Europa zou de wet kunnen negeren, ware het niet dat het – nog niet van kracht geworden – vierde hoofdstuk ervan kaderleden van bedrijven die met Cuba handel drijven, de toegang tot de Verenigde Staten ontzegt. Vervelend. Europa gaf de Britse EU-commissaris Leon Brittan de opdracht om daarover te onderhandelen met de Amerikanen, die daarvoor Stuart Eisenstadt, gewezen ambassadeur bij de EU, uitstuurden. Maar onderhandelen komt natuurlijk neer op een feitelijke erkenning. Die voorzichtigheid was ingegeven door de vrees dat een radicale afwijzing van Helms-Burton de isolationistische tendensen in het Congres zou aanwakkeren. Hoe correct die afweging is, moet nog blijken. Ze wordt in het Congres immers vooral ervaren als een teken van Europa’s zwakheid.

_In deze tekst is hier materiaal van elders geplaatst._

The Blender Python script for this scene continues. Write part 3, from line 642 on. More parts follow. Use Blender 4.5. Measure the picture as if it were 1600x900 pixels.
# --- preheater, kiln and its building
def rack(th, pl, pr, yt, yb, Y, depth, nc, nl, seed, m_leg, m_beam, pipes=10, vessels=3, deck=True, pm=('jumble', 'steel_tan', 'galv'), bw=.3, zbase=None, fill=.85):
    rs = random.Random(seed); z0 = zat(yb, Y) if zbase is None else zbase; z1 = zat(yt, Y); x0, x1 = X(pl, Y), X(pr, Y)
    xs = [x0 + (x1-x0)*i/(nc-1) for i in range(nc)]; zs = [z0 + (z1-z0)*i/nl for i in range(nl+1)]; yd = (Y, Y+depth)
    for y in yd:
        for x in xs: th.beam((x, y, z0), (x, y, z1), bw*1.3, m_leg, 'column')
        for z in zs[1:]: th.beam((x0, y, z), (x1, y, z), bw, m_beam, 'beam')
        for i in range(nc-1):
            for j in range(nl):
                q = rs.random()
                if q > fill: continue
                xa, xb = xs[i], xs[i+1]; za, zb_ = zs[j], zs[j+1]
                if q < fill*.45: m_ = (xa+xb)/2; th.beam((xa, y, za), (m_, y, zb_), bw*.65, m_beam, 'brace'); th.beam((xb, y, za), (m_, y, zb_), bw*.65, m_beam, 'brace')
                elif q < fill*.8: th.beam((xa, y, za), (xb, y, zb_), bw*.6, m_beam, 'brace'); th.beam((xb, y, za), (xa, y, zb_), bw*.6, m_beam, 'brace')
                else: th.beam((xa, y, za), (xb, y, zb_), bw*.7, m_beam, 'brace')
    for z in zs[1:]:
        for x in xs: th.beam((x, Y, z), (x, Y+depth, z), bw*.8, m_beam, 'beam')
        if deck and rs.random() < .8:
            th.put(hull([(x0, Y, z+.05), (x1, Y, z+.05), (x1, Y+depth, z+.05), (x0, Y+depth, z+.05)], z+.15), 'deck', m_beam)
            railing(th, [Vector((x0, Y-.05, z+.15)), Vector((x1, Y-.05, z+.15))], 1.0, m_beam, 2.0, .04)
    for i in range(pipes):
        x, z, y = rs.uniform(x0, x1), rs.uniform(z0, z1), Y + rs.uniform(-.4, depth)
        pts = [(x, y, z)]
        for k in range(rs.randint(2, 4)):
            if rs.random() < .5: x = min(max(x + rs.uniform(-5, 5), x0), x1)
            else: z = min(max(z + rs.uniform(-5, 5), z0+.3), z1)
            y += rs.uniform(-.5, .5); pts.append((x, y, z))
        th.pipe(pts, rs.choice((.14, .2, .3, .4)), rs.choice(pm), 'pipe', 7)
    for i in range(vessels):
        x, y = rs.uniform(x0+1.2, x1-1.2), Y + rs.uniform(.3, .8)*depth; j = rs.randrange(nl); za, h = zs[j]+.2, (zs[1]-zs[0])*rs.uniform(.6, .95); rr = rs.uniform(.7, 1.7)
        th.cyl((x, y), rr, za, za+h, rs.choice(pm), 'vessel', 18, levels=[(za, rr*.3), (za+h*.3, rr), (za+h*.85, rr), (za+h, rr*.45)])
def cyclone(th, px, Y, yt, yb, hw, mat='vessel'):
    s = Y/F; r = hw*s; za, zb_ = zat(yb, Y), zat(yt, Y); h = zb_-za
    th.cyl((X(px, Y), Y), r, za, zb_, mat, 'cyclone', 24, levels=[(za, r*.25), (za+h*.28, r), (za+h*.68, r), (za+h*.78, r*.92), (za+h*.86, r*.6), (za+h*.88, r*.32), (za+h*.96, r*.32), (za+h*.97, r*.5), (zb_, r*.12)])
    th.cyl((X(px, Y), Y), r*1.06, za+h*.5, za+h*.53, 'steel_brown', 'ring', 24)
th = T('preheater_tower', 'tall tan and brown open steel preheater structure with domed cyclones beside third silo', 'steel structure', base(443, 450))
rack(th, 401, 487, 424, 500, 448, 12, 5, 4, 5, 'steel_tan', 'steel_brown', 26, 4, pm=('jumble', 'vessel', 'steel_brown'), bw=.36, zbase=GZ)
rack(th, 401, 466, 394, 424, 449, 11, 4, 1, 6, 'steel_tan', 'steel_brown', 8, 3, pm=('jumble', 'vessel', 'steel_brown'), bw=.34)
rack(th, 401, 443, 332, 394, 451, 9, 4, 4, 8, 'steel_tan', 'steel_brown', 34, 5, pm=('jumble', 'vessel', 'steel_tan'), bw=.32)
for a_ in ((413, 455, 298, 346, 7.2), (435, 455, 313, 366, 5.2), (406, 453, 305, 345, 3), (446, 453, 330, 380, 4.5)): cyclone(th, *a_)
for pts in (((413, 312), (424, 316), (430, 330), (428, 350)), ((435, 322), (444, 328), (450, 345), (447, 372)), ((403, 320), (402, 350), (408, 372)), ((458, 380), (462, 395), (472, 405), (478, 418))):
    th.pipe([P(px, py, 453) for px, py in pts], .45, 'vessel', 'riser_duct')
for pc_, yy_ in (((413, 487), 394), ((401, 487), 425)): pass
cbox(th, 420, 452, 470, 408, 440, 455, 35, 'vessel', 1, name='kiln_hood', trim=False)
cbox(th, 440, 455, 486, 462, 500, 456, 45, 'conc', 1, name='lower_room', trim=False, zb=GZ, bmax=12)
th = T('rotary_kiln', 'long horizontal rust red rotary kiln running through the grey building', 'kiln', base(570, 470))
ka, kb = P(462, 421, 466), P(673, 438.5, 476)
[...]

BRITTAN GING ZIJN BOEKJE TE BUITEN

De Amerikaanse president Bill Clinton kon het zich politiek niet permitteren om openlijk tegen Helms-Burton in te gaan. De wet zat hem wel dwars, omdat hij er altijd gezeur mee aan zijn hoofd kreeg in contacten met de Europese vrienden. Hij wou de zaak zo snel mogelijk beslecht zien, wat gebeurde in de marge van de G7-top in Birmingham op 18 mei van dit jaar. Via een akkoord met de Amerikanen verplichtte Leon Brittan Europa via een zogeheten side letter toen tot een gedragscode over investeringen in “illegaal genationaliseerde goederen”. Zulke investeringen zullen worden afgeraden, terwijl investeerders geen beroep kunnen doen op delcredere- of ambassadefaciliteiten. Die gedragscode geldt als een algemeen principe en dus niet alleen voor Cuba. Ze zou voortaan als beleidslijn worden aangehouden, in afwachting van een globale regeling via het MAI.

Er zijn twee opmerkelijke aspecten aan dit akkoord. Vooreerst toonde de Ethyl-zaak al aan hoe snel een bepaalde regeling kan worden beschouwd als een illegale onteigening. En ondertussen komt het principe zelf van de nationalisering – volgens het internationaal recht nochtans een, onder voorwaarden, legitieme praktijk – steeds meer op de helling te staan. Zo wordt, zeker in het kader van een MAI, bijvoorbeeld ook elke herverdeling van gronden zo goed als onmogelijk.

Ten tweede, toen de Europese ministerraad op 19 mei instemde met de resultaten van de G7 in Birmingham, hechtte het tegelijk zijn goedkeuring aan de Amerikaans-Europese overeenkomst. Alleen was Brittan allerminst gemandateerd om zo’n akkoord te sluiten. Twee weken geleden bevestigde premier Jean-Luc Dehaene (CVP) dat met zoveel woorden tijdens de manifestatie “Werk aan de wereld”. Maar het akkoord is er ondertussen wel.

En het MAI? Nu de Oeso er niets van terecht kon brengen, wordt de Wereldhandelsorganisatie (WTO) wellicht het nieuwe onderhandelingsforum ervoor. Daar zijn veel meer landen bij betrokken, ook de derde wereld. Maar of zij daadwerkelijk een meer evenwichtige overeenkomst over buitenlandse investeringen zullen kunnen afdwingen, valt nog te bezien. Groot is hun politieke slagkracht zeker niet.